Decor is simple, with South American textiles, wooden artifacts, and a few images of Bolivian mountains hanging on the walls. Four booths along the street-side windows and another dozen tables quickly filled with Spanish-speaking families on a recent Sunday evening, and our waiter told us that customers have come from as far away as Boston and New York. Any part of the menu might be drawing them in: the unusual beverages; the homemade meat pies and soups; the fancy cakes and simple puddings, also homemade; and the gamut of beef and pork dishes, from steaks and tongue to tripe and pig's feet.

Our first journey through this intriguing list was short but memorable. We chose appetizers, the chicken/rice soup, and a generous slice of the layer cake moist with fresh fruit filling. The soup ($2.99) was deliciously herby, with an entire chicken quarter in it and plenty of steamed yucca chunks to add to the broth. The beef and chicken empanadas ($1.50 each) had a flaky pastry and a moderately spicy filling, with bits of olives, boiled egg, and peas tucked in with the meat. The cunape ($1.50), a popover-like square made from yucca with melted cheese inside, was mild and soothing.

The same could be said for the api ($1.50) I was sipping, a warm, thick drink made from ground purple corn, with plenty of cinnamon and a hint of lemon. On our second visit, Bill tried the cold drink made from soaking dried peaches (moco chinchi, $1.25), and I had my favorite mango juice ($1), while our waiter told us a colorful story about the mango tree of his childhood. He knew when the fruit was ripe because the birds would gather in the branches, and the tree produced so much fruit, he would carry mangos to all his neighbors.

Other drinks at Bolivian Restaurant include popular fruit shakes (banana, strawberry, peach, and melon), and the refreshing cold beverages of zomo, made from ground white corn and cinnamon, and chicha de mani, from ground, roasted peanuts.

Boiled peanuts create the slightly sweet broth for a meat-and-potatoes soup called mani ($2.99) that Bill loved, though he had to take most of it home with him since the portions are so generous at Bolivian Restaurant and because he was distracted by the empanadas and the sonso ($2), mashed yucca with butter and queso blanco grated on top. I was enjoying my ensalada estilo Bolivian Restaurant ($6), made up of mixed greens, tomatoes, cukes, grated cheese, and an entire sliced avocado.

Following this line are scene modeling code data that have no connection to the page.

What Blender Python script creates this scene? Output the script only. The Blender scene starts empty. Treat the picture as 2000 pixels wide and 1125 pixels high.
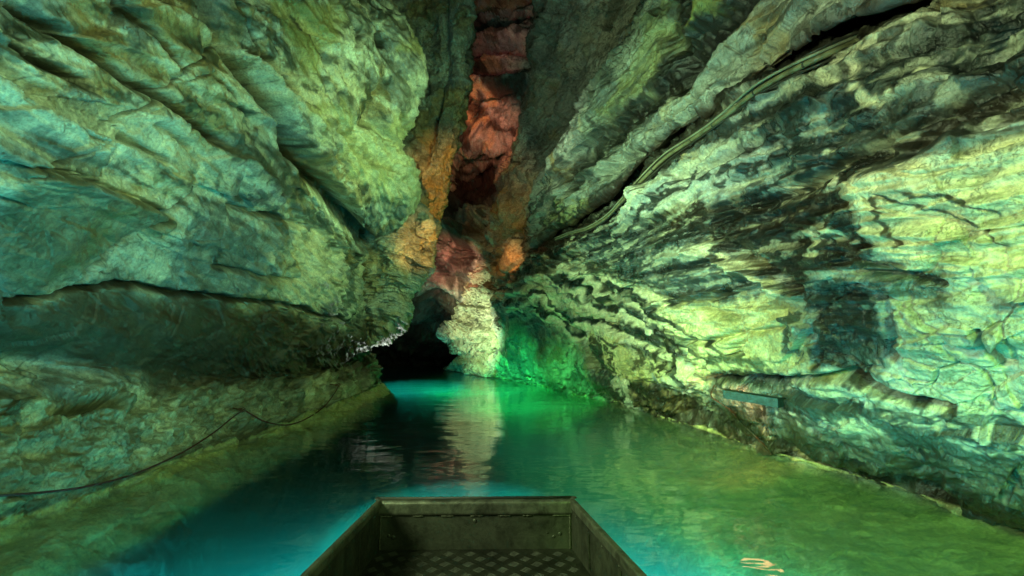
import bpy, math
import numpy as np
from mathutils import Vector, Matrix

# ------------------------------------------------------------------ camera
SC = bpy.context.scene
COL = SC.collection
W_PX, H_PX, F_PX = 2000.0, 1125.0, 889.0          # focal length in photo pixels (16 mm on full frame)
PITCH = math.atan(118.0 / F_PX)
CAM_Z = 1.3
cam = bpy.data.cameras.new("camera")
cam_ob = bpy.data.objects.new("camera", cam); COL.objects.link(cam_ob)
cam.sensor_width = 36.0; cam.lens = 36.0 * F_PX / W_PX
cam.clip_start = 0.05; cam.clip_end = 400
cam_ob.location = (0, 0, CAM_Z)
cam_ob.rotation_euler = (math.pi / 2 + PITCH, 0, 0)
SC.camera = cam_ob

# ------------------------------------------------------------------ world, exposure
SC.view_settings.view_transform = 'Standard'
SC.view_settings.look = 'None'
SC.view_settings.exposure = 0.0
SC.view_settings.gamma = 1.0
SC.view_settings.use_curve_mapping = False
world = bpy.data.worlds.new("World"); SC.world = world; world.use_nodes = True
bg = world.node_tree.nodes["Background"]
bg.inputs[0].default_value = (0.35, 0.55, 0.42, 1)
bg.inputs[1].default_value = 0.12
SC.render.engine = 'CYCLES'
SC.cycles.use_denoising = True
SC.cycles.denoising_prefilter = 'ACCURATE'
SC.cycles.max_bounces = 8
SC.cycles.diffuse_bounces = 3
SC.cycles.glossy_bounces = 3
SC.cycles.transmission_bounces = 6
SC.cycles.sample_clamp_indirect = 3.0

# ------------------------------------------------------------------ lamps of the cave and added lights
def lamp(kind, name, loc, energy, color, target=None, spot=70, blend=0.8, size=0.0):
    l = bpy.data.lights.new(name, kind); l.energy = energy; l.color = color
    l.shadow_soft_size = size
    if kind == 'SPOT':
        l.spot_size = math.radians(spot); l.spot_blend = blend
    o = bpy.data.objects.new(name, l); COL.objects.link(o); o.location = loc
    if target is not None:
        d = Vector(target) - Vector(loc)
        o.rotation_euler = d.to_track_quat('-Z', 'Y').to_euler()
    return o
# show-cave floodlights for either wall, unseen, with fills added for dim parts
lamp('SPOT', 'unseen_spot', (1.75, 1.6, 2.3), 660, (0.62, 1.0, 0.42), (-2.6, 4.6, 4.4), 95, 1.0, 0.10)
lamp('SPOT', 'unseen_spot', (1.5, 5.2, 3.9), 760, (0.62, 1.0, 0.34), (-2.0, 8.6, 4.8), 90, 1.0, 0.05)
lamp('SPOT', 'unseen_spot', (-2.4, 0.9, 2.2), 980, (0.78, 1.0, 0.52), (2.8, 4.6, 1.7), 96, 1.0, 0.4)
lamp('SPOT', 'unseen_spot', (-2.7, 4.4, 2.0), 1500, (0.60, 1.0, 0.48), (2.2, 8.0, 2.6), 95, 1.0, 0.05)
lamp('SPOT', 'unseen_spot', (-2.6, 9.5, 0.5), 110, (0.35, 1.0, 0.45), (1.8, 13.0, 1.2), 60, 1.0, 0.03)
lamp('SPOT', 'unseen_spot', (-1.0, 7.4, 4.6), 420, (0.80, 1.0, 0.62), (1.5, 12.2, 8.2), 66, 1.0, 0.03)  # fill added for the dim upper wall on the far right
lamp('SPOT', 'unseen_spot', (0.4, -1.6, 2.3), 1500, (0.42, 1.0, 0.16), (2.9, 3.2, -0.6), 62, 1.0, 0.15)  # unseen, added behind the camera to brighten the right shelf
lamp('SPOT', 'unseen_spot', (-0.6, 3.2, 2.4), 500, (0.42, 1.0, 0.16), (2.4, 6.6, -0.6), 60, 1.0, 0.15)  # another unseen spot added for the right shelf, further along
lamp('SPOT', 'unseen_spot', (0.9, -0.6, 2.0), 330, (0.60, 1.0, 0.36), (-3.9, 3.8, 0.5), 66, 1.0, 0.15)  # fill added to brighten the left ledge
# lamps hidden behind the bend, shining on the far rib and the underside of the bulge, and an added fill
lamp('SPOT', 'unseen_spot', (-4.3, 15.2, 1.0), 3300, (0.86, 1.0, 0.55), (-1.6, 21.0, 2.4), 48, 0.8, 0.03)
lamp('SPOT', 'unseen_spot', (-3.6, 13.6, 0.35), 150, (0.9, 1.0, 0.9), (-3.2, 12.0, 1.8), 80, 1.0, 0.02)
lamp('SPOT', 'unseen_spot', (-2.6, 12.0, 1.6), 500, (1.0, 0.85, 0.72), (-4.6, 26.0, 5.0), 34, 1.0, 0.03)  # unseen spot added to lift the dark end wall
# orange and red lamps up in the chimney
lamp('SPOT', 'unseen_spot', (-0.9, 9.2, 3.1), 300, (1.0, 0.42, 0.07), (-2.15, 10.6, 3.8), 50, 1.0)
lamp('SPOT', 'unseen_spot', (-1.75, 10.2, 6.4), 460, (1.0, 0.42, 0.08), (-1.75, 13.2, 6.3), 70, 1.0)
lamp('SPOT', 'unseen_spot', (-1.45, 15.4, 8.2), 900, (1.0, 0.25, 0.14), (-1.4, 19.5, 11.2), 72, 1.0)
lamp('SPOT', 'unseen_spot', (-1.2, 14.6, 11.6), 70, (1.0, 0.16, 0.16), (-0.9, 19.0, 15.6), 80, 1.0)
lamp('SPOT', 'unseen_spot', (-2.6, 17.5, 4.0), 800, (1.0, 0.30, 0.20), (-2.6, 22.5, 5.4), 50, 1.0)
lamp('SPOT', 'unseen_spot', (-0.55, 14.0, 4.3), 90, (1.0, 0.27, 0.05), (0.1, 15.9, 4.3), 60, 1.0)
# lamps under water, with added lights among them: cyan round the boat, blue behind the bend
def sunk(x, y, z, r, e, col, ry=None):
    l = bpy.data.lights.new('unseen_water_light', 'AREA'); l.shape = 'ELLIPSE'; l.size = r; l.size_y = ry or r; l.energy = e; l.color = col  # wide unseen panel, added for an even glow in the water
    o = bpy.data.objects.new('unseen_water_light', l); COL.objects.link(o); o.location = (x, y, z)
def down(x, y, z, e, col, cone=178):
    lamp('SPOT', 'unseen_water_light', (x, y, z), e, col, (x, y + 0.001, z - 1), cone, 0.15)
down(-0.25, 2.45, -0.22, 3300, (0.0, 0.84, 0.82))
down(-0.62, 1.6, -0.22, 4600, (0.0, 0.80, 0.86))
down(0.25, 1.7, -0.22, 800, (0.0, 0.80, 0.86))
lamp('SPOT', 'unseen_spot', (-1.6, 8.4, 1.8), 3600, (0.05, 1.0, 0.16), (1.0, 13.0, -0.6), 50, 1.0, 0.05)  # unseen spot above the water, added to turn the far reach green
sunk(-0.6, 5.2, -0.55, 2.6, 130, (0.0, 0.95, 0.75), 3.2)  # added to brighten the water ahead of the bow
lamp('SPOT', 'unseen_spot', (-2.1, 12.3, 2.4), 5200, (0.03, 1.0, 0.22), (-1.0, 16.0, -0.3), 74, 1.0, 0.1)  # also above the water, added for the green of the far reach
sunk(-4.5, 21.0, -0.35, 5.0, 1800, (0.03, 0.8, 0.6), 8.0)
lamp('POINT', 'unseen_water_light', (-6.0, 19.0, -0.35), 1300, (0.10, 0.60, 1.0))

# ------------------------------------------------------------------ pixel <-> world
cp, sp_ = math.cos(PITCH), math.sin(PITCH)
def ray(px, py):
    a = (px - W_PX / 2) / F_PX
    b = (H_PX / 2 - py) / F_PX
    return a, cp - b * sp_, sp_ + b * cp            # x, y(forward), z(up)
def P(px, py, Y):
    a, f, u = ray(px, py); t = Y / f
    return (a * t, Y, CAM_Z + u * t)
def WL(px, py, z=0.0):
    a, f, u = ray(px, py); t = (z - CAM_Z) / u
    return (a * t, f * t, z)
def project(v):
    y = v[:, 1]; z = v[:, 2] - CAM_Z
    fwd = y * cp + z * sp_; up = -y * sp_ + z * cp
    fw = np.where(fwd > 0.05, fwd, 0.05)
    px = W_PX / 2 + F_PX * v[:, 0] / fw
    py = H_PX / 2 - F_PX * up / fw
    px[fwd < 0.05] = -9999
    return px, py

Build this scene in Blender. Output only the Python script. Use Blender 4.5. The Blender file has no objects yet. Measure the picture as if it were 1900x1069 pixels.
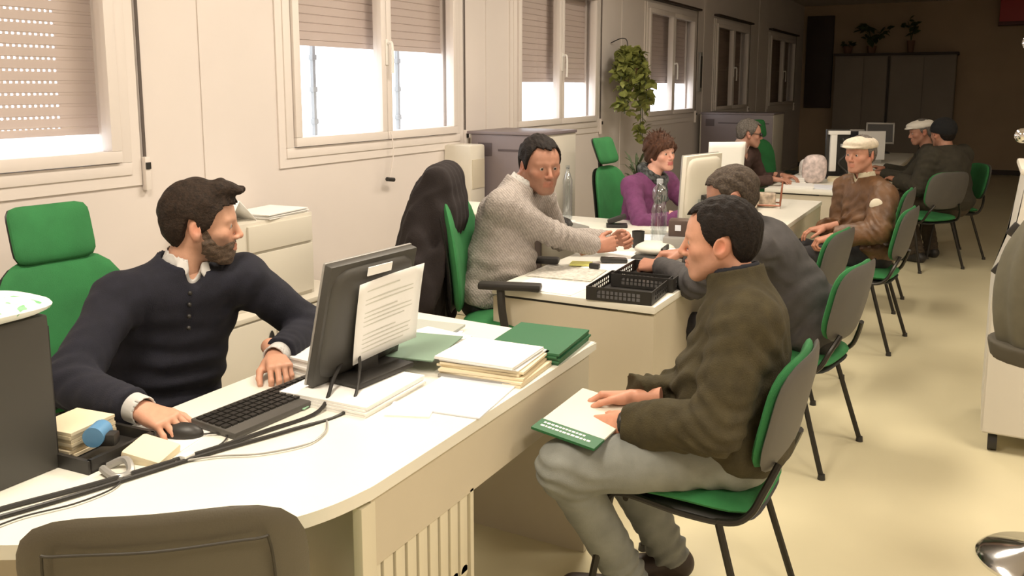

Those first two visits were just tantalizing introductions to the real meat, as it were, of the menu. Dinner entrees are accompanied by salads, Bill's a tossed green one and mine a Russian salad, with diced potatoes, mixed vegetables, and lettuce dressed in mayo, a cross-cultural dish introduced by European immigrants to the Latin America. It was a nice accompaniment to my grilled swordfish with mashed potatoes ($9.99), once again a deceptively large portion.

But there was no mistaking the amazing amount of food that Bill got when he ordered one of the house specialties, parrillada ($13.99), a huge chafing dish of grilled steak, sausage, one long rib, a grilled chicken breast, and steamed yucca, accompanied by a heaping side portion of "cheesy rice," creamy with more of the white cheese. Our waiter, who had quickly taken to calling us "my friends," also brought some house-made salsa, which had a fiery kick to it. Bill used it with the flank steak (though he could only finish half of it), which he loved, and the sausage, which he pronounced, "tasty but a bit dry." He lived on his leftovers for three days.

Meanwhile, I was studying the dessert case again. I loved the cakes, with their varied fillings and thick boiled frostings, so similar to the ones made by my Southern relatives. But the rice pudding, the flan, and another pudding-like creation called leche nevada ($3), were also alluring. This turned out to be a delectable milk-and-corn concoction, heavy on vanilla and light on cardamom.

As astounded as we were by our portions, the prices were even more of a stunner. Meat dishes range from spiced hen, beef jerky, or pig's feet at $5.99 to grilled T-bone at $9.99. Two of the three specials are $13.99 (for the adventurous diner, the parrillada Boliviana offers ribs, pork chops, sausage, and tripe), and that's as high as it goes. These are obviously family meals, intended to be shared, and they are served with such a welcoming air that you want to invent a large family and bring them every Sunday. Certainly, there's so much to explore at Bolivian Restaurant that we'll be back for many more visits.